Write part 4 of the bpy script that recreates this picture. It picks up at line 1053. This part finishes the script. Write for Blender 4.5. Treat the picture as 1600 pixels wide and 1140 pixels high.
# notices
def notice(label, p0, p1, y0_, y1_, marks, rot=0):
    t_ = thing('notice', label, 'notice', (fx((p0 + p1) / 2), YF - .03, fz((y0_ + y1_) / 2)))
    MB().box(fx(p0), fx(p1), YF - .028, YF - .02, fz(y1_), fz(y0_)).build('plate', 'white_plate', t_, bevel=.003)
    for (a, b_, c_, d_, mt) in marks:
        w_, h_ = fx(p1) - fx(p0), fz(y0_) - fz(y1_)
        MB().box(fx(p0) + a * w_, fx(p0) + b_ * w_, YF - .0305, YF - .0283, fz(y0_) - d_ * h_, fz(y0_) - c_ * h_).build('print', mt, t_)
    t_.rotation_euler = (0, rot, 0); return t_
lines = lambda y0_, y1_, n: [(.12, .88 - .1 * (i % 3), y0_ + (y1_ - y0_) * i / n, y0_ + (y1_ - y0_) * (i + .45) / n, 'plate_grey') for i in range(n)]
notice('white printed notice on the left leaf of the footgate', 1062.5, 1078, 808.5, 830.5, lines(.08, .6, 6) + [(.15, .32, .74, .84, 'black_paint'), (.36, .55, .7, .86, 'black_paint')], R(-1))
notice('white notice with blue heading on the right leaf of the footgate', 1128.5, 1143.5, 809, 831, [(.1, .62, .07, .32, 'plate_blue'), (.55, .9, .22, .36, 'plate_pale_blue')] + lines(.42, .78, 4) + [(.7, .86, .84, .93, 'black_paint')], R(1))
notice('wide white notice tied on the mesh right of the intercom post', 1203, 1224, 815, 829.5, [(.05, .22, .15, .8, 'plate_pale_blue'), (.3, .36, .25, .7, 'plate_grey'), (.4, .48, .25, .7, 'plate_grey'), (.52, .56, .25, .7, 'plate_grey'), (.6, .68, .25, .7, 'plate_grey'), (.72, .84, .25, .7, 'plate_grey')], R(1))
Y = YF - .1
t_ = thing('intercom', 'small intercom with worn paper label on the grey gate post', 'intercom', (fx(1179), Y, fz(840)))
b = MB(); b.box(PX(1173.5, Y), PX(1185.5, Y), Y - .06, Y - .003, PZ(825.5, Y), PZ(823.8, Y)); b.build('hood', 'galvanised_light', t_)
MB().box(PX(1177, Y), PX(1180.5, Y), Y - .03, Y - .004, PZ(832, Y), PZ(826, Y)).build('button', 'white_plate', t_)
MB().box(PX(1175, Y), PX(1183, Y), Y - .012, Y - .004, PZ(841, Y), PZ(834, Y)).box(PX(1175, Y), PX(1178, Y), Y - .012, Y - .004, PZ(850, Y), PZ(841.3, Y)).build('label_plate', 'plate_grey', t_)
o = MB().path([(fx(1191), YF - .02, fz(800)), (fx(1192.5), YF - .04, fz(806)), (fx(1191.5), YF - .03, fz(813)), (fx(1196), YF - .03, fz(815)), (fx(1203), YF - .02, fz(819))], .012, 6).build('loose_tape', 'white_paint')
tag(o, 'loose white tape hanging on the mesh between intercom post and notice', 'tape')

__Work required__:
Extract the complete listing above, reproducing each line exactly.

__Solution for this problem__:
Write part 4 of the bpy script that recreates this picture. It picks up at line 1053. This part finishes the script. Write for Blender 4.5. Treat the picture as 1600 pixels wide and 1140 pixels high.
# notices
def notice(label, p0, p1, y0_, y1_, marks, rot=0):
    t_ = thing('notice', label, 'notice', (fx((p0 + p1) / 2), YF - .03, fz((y0_ + y1_) / 2)))
    MB().box(fx(p0), fx(p1), YF - .028, YF - .02, fz(y1_), fz(y0_)).build('plate', 'white_plate', t_, bevel=.003)
    for (a, b_, c_, d_, mt) in marks:
        w_, h_ = fx(p1) - fx(p0), fz(y0_) - fz(y1_)
        MB().box(fx(p0) + a * w_, fx(p0) + b_ * w_, YF - .0305, YF - .0283, fz(y0_) - d_ * h_, fz(y0_) - c_ * h_).build('print', mt, t_)
    t_.rotation_euler = (0, rot, 0); return t_
lines = lambda y0_, y1_, n: [(.12, .88 - .1 * (i % 3), y0_ + (y1_ - y0_) * i / n, y0_ + (y1_ - y0_) * (i + .45) / n, 'plate_grey') for i in range(n)]
notice('white printed notice on the left leaf of the footgate', 1062.5, 1078, 808.5, 830.5, lines(.08, .6, 6) + [(.15, .32, .74, .84, 'black_paint'), (.36, .55, .7, .86, 'black_paint')], R(-1))
notice('white notice with blue heading on the right leaf of the footgate', 1128.5, 1143.5, 809, 831, [(.1, .62, .07, .32, 'plate_blue'), (.55, .9, .22, .36, 'plate_pale_blue')] + lines(.42, .78, 4) + [(.7, .86, .84, .93, 'black_paint')], R(1))
notice('wide white notice tied on the mesh right of the intercom post', 1203, 1224, 815, 829.5, [(.05, .22, .15, .8, 'plate_pale_blue'), (.3, .36, .25, .7, 'plate_grey'), (.4, .48, .25, .7, 'plate_grey'), (.52, .56, .25, .7, 'plate_grey'), (.6, .68, .25, .7, 'plate_grey'), (.72, .84, .25, .7, 'plate_grey')], R(1))
Y = YF - .1
t_ = thing('intercom', 'small intercom with worn paper label on the grey gate post', 'intercom', (fx(1179), Y, fz(840)))
b = MB(); b.box(PX(1173.5, Y), PX(1185.5, Y), Y - .06, Y - .003, PZ(825.5, Y), PZ(823.8, Y)); b.build('hood', 'galvanised_light', t_)
MB().box(PX(1177, Y), PX(1180.5, Y), Y - .03, Y - .004, PZ(832, Y), PZ(826, Y)).build('button', 'white_plate', t_)
MB().box(PX(1175, Y), PX(1183, Y), Y - .012, Y - .004, PZ(841, Y), PZ(834, Y)).box(PX(1175, Y), PX(1178, Y), Y - .012, Y - .004, PZ(850, Y), PZ(841.3, Y)).build('label_plate', 'plate_grey', t_)
o = MB().path([(fx(1191), YF - .02, fz(800)), (fx(1192.5), YF - .04, fz(806)), (fx(1191.5), YF - .03, fz(813)), (fx(1196), YF - .03, fz(815)), (fx(1203), YF - .02, fz(819))], .012, 6).build('loose_tape', 'white_paint')
tag(o, 'loose white tape hanging on the mesh between intercom post and notice', 'tape')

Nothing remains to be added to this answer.